→ Directions for this task:
Set out every line bearing the string "from".
━━ Data provided
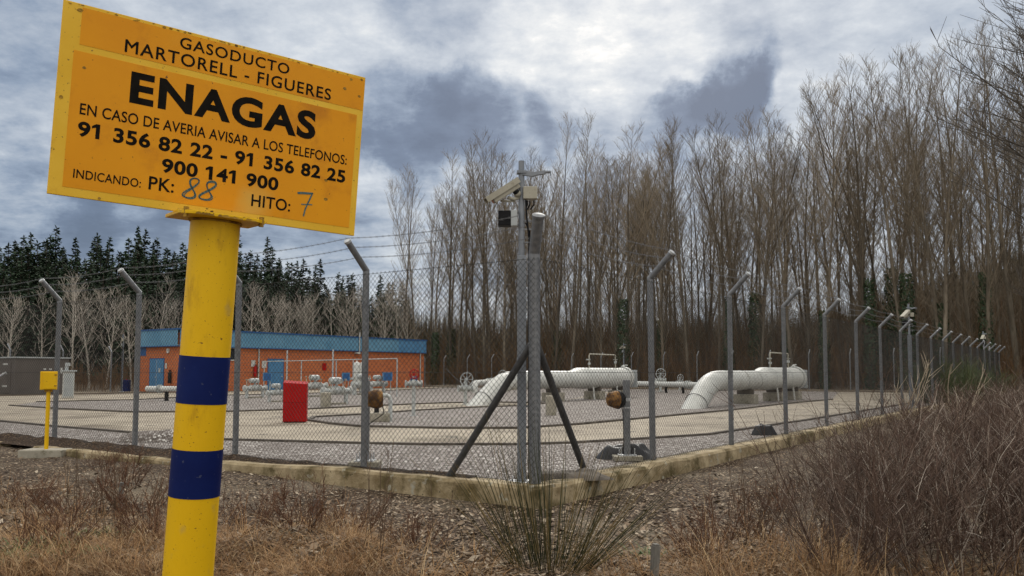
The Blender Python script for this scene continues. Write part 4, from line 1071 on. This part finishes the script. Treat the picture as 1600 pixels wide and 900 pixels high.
def left_trees():
    P = []
    for i in range(4):
        tb, cb = bare_tree(300 + i, 6.6 + .5 * i, .085, .16, 20, 2.9, R(44), 5, .8, .0085, sub=1, fork=(1, 2, 0, 1)[i], up=.09, low=3)
        P.append(proto('bare_tree', tb, cb, 'birch', 'birchtwig'))
    r_ = random.Random(11)
    spots = [(8, 60, 1.0), (-60, 60, 1), (62, 61, .95), (112, 62, 1.05), (140, 66, 1.1), (165, 63, .95), (205, 66, 1.0), (238, 63, 1.1), (270, 66, 1.05), (392, 79, 1.2), (418, 84, 1.25), (445, 82, 1.2), (468, 88, 1.2), (492, 84, 1.35), (520, 90, 1.3), (545, 88, 1.35), (572, 90, 1.4), (598, 92, 1.5), (622, 96, 1.6), (640, 92, 1.7)]
    for k, (px, Y, s) in enumerate(spots):
        c = P[k] if k < 4 else copy_tree(P[r_.randrange(4)])
        p = dp(px, 600, Y); c.location = (p.x, p.y, float(gz(p.x, p.y)) - .05); c.rotation_euler = (0, 0, r_.uniform(0, 6.28)); c.scale = (s,) * 3
        tag(c, 'small pale bare tree in front of the dark conifers', 'tree', 'pale bare trees beyond the left fences')
left_trees()

def conifers():
    P = []
    for i in range(4):
        r_ = random.Random(500 + i); tb, cb = MB(), MB(); h = 15.5
        tb.tube([(0, 0, -.3), (.05, 0, h * .5), (0, .05, h)], [.2, .12, .02], 7, cap=False)
        lev = 30; wmax = (3.1, 2.7, 3.5, 2.5)[i]
        for k in range(lev):
            f = k / (lev - 1); z = h * (.12 + .86 * f); R_ = wmax * ((1 - f) ** .92 + .03) * r_.uniform(.75, 1.15)
            for m in range(10 if f < .9 else 5):
                if r_.random() < .12: continue
                a = r_.uniform(0, 6.28); L = R_ * r_.uniform(.6, 1.15); dz = -.18 if f < .6 else .12
                d = Vector((math.cos(a), math.sin(a), dz)).normalized(); base = Vector((0, 0, z + r_.uniform(-.2, .2)))
                tb.tube([base, base + d * L], [.03, .01], 3, cap=False)
                for j in range(max(4, int(L * 10))):
                    t = (j + r_.random()) / max(4, int(L * 10)); q = base + d * L * t
                    s = r_.uniform(.17, .36); sd = Vector((-d.y, d.x, 0)) * r_.choice((-1, 1))
                    e = (d * .6 + sd * r_.uniform(.2, 1) + Vector((0, 0, r_.uniform(-.5, .35)))).normalized() * s * 1.6; wv = e.cross(Vector((r_.uniform(-1, 1), r_.uniform(-1, 1), 1))).normalized() * s * .45
                    cb.face([q, q + e * .5 + wv, q + e, q + e * .5 - wv])
        for j in range(14): 
            a = r_.uniform(0, 6.28); q = Vector((0, 0, h * r_.uniform(.93, 1.0))); e = Vector((math.cos(a) * .3, math.sin(a) * .3, .35)); w = Vector((-e.y, e.x, 0)) * .3; cb.face([q - w, q + e, q + w])
        P.append(proto('conifer_tree', tb, cb, 'contrunk', 'needles'))
    r_ = random.Random(77); n = 0
    for row, (Y, sc, step) in enumerate([(86, .80, 15), (93, .88, 13), (101, .96, 12), (111, 1.05, 12), (124, 1.15, 12)]):
        px = -150 + row * 7
        while px < 640:
            x = px + r_.uniform(-6, 6); p = dp(x, 600, Y + r_.uniform(-3, 3) + (10 if px > 400 else 0))
            px += step * r_.uniform(.7, 1.3)
            if x > 440 and row < 2: continue
            c = P[n] if n < 4 else copy_tree(P[r_.randrange(4)]); n += 1
            fall = 1 - .20 * float(sstep(np.array(x), 380, 540)) - .10 * float(sstep(np.array(-x), -60, 60)); s = sc * r_.uniform(.70, 1.06) * fall * .96
            c.location = (p.x, p.y, float(gz(p.x, p.y)) - .1); c.scale = (s * r_.uniform(.85, 1.15),) * 2 + (s,); c.rotation_euler = (0, 0, r_.uniform(0, 6.28))
            tag(c, 'dark green conifer in the wood beyond the compound on the left', 'tree', 'dark conifers on the left')
conifers()

def far_wood_and_scrub():
    r_ = random.Random(9); b = MB()
    for k in range(34000):
        az = R(r_.uniform(-40, 42)); D = r_.uniform(118, 265); x, y = D * math.sin(az), D * math.cos(az)
        z = float(gz(x, y)) - .3
        if r_.random() < .72:               # bare stems
            h = r_.uniform(3.5, 10.5); w = r_.uniform(.05, .13); a = r_.uniform(0, 6.28); u = Vector((math.cos(a), math.sin(a), 0)) * w; c = Vector((x, y, z)); t = Vector((r_.uniform(-.9, .9), r_.uniform(-.9, .9), h))
            b.face([c - u, c + u, c + t + u * .3, c + t - u * .3])
            for q in range(2):
                f = r_.uniform(.3, .8); c2 = c + t * f; t2 = Vector((r_.uniform(-1.6, 1.6), r_.uniform(-1.6, 1.6), r_.uniform(1, 2.8))); b.face([c2 - u * .5, c2 + u * .5, c2 + t2])
        else:
            z += r_.random() * 4.5; s = r_.uniform(.35, .9)
            n = Vector((r_.uniform(-1, 1), r_.uniform(-1.3, .3), r_.uniform(-.3, 1))).normalized(); u = n.orthogonal().normalized(); w = n.cross(u); c = Vector((x, y, z))
            b.face([c - u * s, c - w * s * .8, c + u * s * .9, c + w * s])
    tag(b.build('far_wood', 'farwood'), 'far wooded hillside behind the poplars', 'woodland', kind='stuff')
    b = MB()
    for k in range(7800):
        a, t = LR + r_.uniform(1.6, 34), r_.uniform(-55, 66); p = W2(a, t); px = 800 + F * p.x / p.y
        if px < 400 or px > 1800: continue
        p.z = float(gz(p.x, p.y)) - .05; h = r_.uniform(.8, 2.2) + (r_.random() ** 1.6) * (8.0 if a > LR + 7 else 2.6)
        d = Vector((r_.uniform(-.3, .3), r_.uniform(-.3, .3), 1))
        st = limb(b, p, d, h, .018, .009, 4, 3, .03, r_, .10)
        for j in range(5):
            q, bd = lerp_pts(st, r_.uniform(.25, .95)); b.tube([q, q + (bd + Vector((r_.uniform(-1, 1), r_.uniform(-1, 1), .2)) * .8).normalized() * r_.uniform(.4, 1.2)], [.011, .007], 3, cap=False)
    tag(b.build('undergrowth', 'scrub'), 'brown leafless undergrowth between the poplar trunks', 'undergrowth', kind='stuff')
    b = MB()
    for k in range(2600):     # low brown scrub beyond the left fences
        t, a = LL + r_.uniform(1.0, 14), r_.uniform(-5, 64); p = W2(a, t); p.z = float(gz(p.x, p.y)) - .05
        st = limb(b, p, Vector((r_.uniform(-.4, .4), r_.uniform(-.4, .4), 1)), r_.uniform(.6, 2.2), .018, .009, 3, 3, .02, r_, .12)
        for j in range(4):
            q, bd = lerp_pts(st, r_.uniform(.25, .95)); b.tube([q, q + (bd + Vector((r_.uniform(-1, 1), r_.uniform(-1, 1), .2)) * .8).normalized() * r_.uniform(.3, .9)], [.011, .007], 3, cap=False)
    tag(b.build('undergrowth', 'scrub'), 'low brown scrub beyond the left fences', 'undergrowth', kind='stuff')
far_wood_and_scrub()

def overhanging_tree():
    tb, cb = bare_tree(901, 13.5, .24, .22, 46, 6.2, R(62), 9, 1.25, .0075, sub=3, fork=2, up=.05)
    o = proto('roadside_tree', tb, cb, 'darktwig', 'darktwig'); o.location = (17.0, 24.0, -.35); o.rotation_euler = (0, 0, 2.2)
    tag(o, 'bare spreading tree whose branches enter the picture at the upper right', 'tree')
overhanging_tree()

# ------------------------------------------------------------------ near vegetation
def bush_mesh(seed, h, w, stems, mat, tw=.0017, sides=6, droop=-.02):
    r_ = random.Random(seed); b = MB()
    for k in range(stems):
        a = r_.uniform(0, 6.28); rr = w * .35 * math.sqrt(r_.random()); p = Vector((math.cos(a) * rr, math.sin(a) * rr, -.06))
        sp = r_.uniform(.05, .75); a2 = a + r_.uniform(-.7, .7)
        st = limb(b, p, Vector((math.cos(a2) * sp, math.sin(a2) * sp, 1)), h * r_.uniform(.65, 1.2), tw * 2.4, tw, 6, 4, droop, r_, .16)
        for j in range(sides):
            q, bd = lerp_pts(st, r_.uniform(.15, .95)); o = Vector((r_.uniform(-1, 1), r_.uniform(-1, 1), r_.uniform(-.2, .8)))
            s2 = limb(b, q, bd * .8 + o * .8, h * r_.uniform(.15, .45), tw * 1.3, tw * .75, 4, 3, 0, r_, .22)
            for m in range(4):
                q2, b2 = lerp_pts(s2, r_.uniform(.15, 1)); o = Vector((r_.uniform(-1, 1), r_.uniform(-1, 1), r_.uniform(-.3, .8)))
                b.tube([q2, q2 + (b2 * .7 + o * .8).normalized() * h * r_.uniform(.06, .18)], [tw * .85, tw * .6], 3, cap=False)
    return b
def near_bushes():
    P = [bush_mesh(40 + i, 1.15, 1.1, 34, 'bush', tw=.0022, sides=5).build('bare_bush', 'bush') for i in range(4)]
    r_ = random.Random(21); n = 0
    spots = []
    for py, lo, hi, st in [(905, 1225, 1660, 86), (868, 1215, 1650, 80), (832, 1240, 1640, 74), (800, 1225, 1640, 70), (772, 1235, 1630, 66), (748, 1262, 1630, 60), (728, 1290, 1640, 56), (710, 1330, 1640, 50), (694, 1365, 1640, 46), (680, 1395, 1640, 44), (668, 1425, 1650, 42), (656, 1450, 1650, 44)]:
        x = lo
        while x < hi: spots.append((x + r_.uniform(-16, 16), py + r_.uniform(-6, 6))); x += st * 1.12
    for px, py in spots:
        px += 95
        g = gp(px, py, -.28)
        a, bb = loc2(g)
        if bb > -.75 or r_.random() < .22: continue
        o = P[n] if n < 4 else P[r_.randrange(4)].copy()
        if n >= 4: COL.objects.link(o)
        n += 1
        z = float(gz(g.x, g.y)); edge = float(sstep(np.array(px - (1250 + max(0, (800 - py)) * 1.3)), 0, 280))
        s = (.55 + .45 * edge) * r_.uniform(.82, 1.12) * (1.0 if g.y < 14 else 1.15)
        o.location = (g.x, g.y, z); o.rotation_euler = (r_.uniform(-.1, .1), r_.uniform(-.1, .1), r_.uniform(0, 6.28)); o.scale = (s * 1.1, s * 1.1, s)
        tag(o, 'tangled leafless purplish brown bush in the thicket on the right', 'bush', 'leafless bushes beside the right fence')
    wh = []
    for k in range(3):
        b = MB()
        for j in range(9):
            a = r_.uniform(0, 6.28); st = limb(b, Vector((r_.uniform(-.3, .3), r_.uniform(-.3, .3), -.05)), Vector((math.cos(a) * .55, math.sin(a) * .55, 1)), r_.uniform(1.0, 1.75), .0055, .0018, 7, 4, -.03, r_, .13)
            for m in range(7):
                q, bd = lerp_pts(st, r_.uniform(.25, .97)); limb(b, q, bd + Vector((r_.uniform(-1, 1), r_.uniform(-1, 1), r_.uniform(-.3, .5))) * .8, r_.uniform(.15, .45), .0024, .0012, 4, 3, 0, r_, .18)
        wh.append(b)
    WP = [b.build('bare_shrub', 'bush') for b in wh]; n = 0
    for px, py in r_.sample(spots, 46):
        g = gp(px + r_.uniform(60, 110), py, -.28); a, bb = loc2(g)
        if bb > -.8: continue
        o = WP[n] if n < 3 else WP[r_.randrange(3)].copy()
        if n >= 3: COL.objects.link(o)
        n += 1; s = r_.uniform(.7, 1.05); o.location = (g.x, g.y, float(gz(g.x, g.y))); o.rotation_euler = (0, 0, r_.uniform(0, 6.28)); o.scale = (s, s, s)
        tag(o, 'open shrub of long arching leafless whips in the thicket on the right', 'shrub', 'whippy shrubs in the right thicket')
    # pale stems sticking out of the thicket
    r2 = random.Random(4)
    for px, py, h, l in [(1412, 668, 1.9, 'pale bare sapling with curved stems before the right fence posts'), (1495, 690, 1.5, 'pale bare sapling rising from the thicket by the green broom')]:
        b = MB(); g = gp(px, py, -.25); z = float(gz(g.x, g.y))
        for k in range(6):
            a = r2.uniform(0, 6.28); st = limb(b, Vector((0, 0, -.05)), Vector((math.cos(a) * .5, math.sin(a) * .5, 1)), h * r2.uniform(.6, 1.25), .018, .005, 7, 5, .05, r2, .16)
            for j in range(3):
                q, bd = lerp_pts(st, r2.uniform(.3, .9)); limb(b, q, bd + Vector((r2.uniform(-1, 1), r2.uniform(-1, 1), .3)), h * .3, .008, .003, 4, 4, .05, r2, .15)
        o = b.build('sapling', 'palestem', smooth=True); o.location = (g.x, g.y, z); tag(o, l, 'sapling')
    for k, (px, py, s, l) in enumerate([(1478, 640, 1.5, 'larger green broom bush in front of the right fence posts'), (1530, 632, 1.35, 'smaller green broom bush right of the larger one, near the far fence end')]):
        o = bush_mesh(70 + k, 1.2, 1.5, 110, 'broom', tw=.0035, sides=7, droop=.03).build('broom_bush', 'broom'); g = gp(px, py, -.25)
        o.location = (g.x, g.y, float(gz(g.x, g.y))); o.scale = (s, s, s); tag(o, l, 'bush', 'green broom bushes')
near_bushes()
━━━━
→ Expected answer:
The Blender Python script for this scene continues. Write part 4, from line 1071 on. This part finishes the script. Treat the picture as 1600 pixels wide and 900 pixels high.
    for px, py, h, l in [(1412, 668, 1.9, 'pale bare sapling with curved stems before the right fence posts'), (1495, 690, 1.5, 'pale bare sapling rising from the thicket by the green broom')]:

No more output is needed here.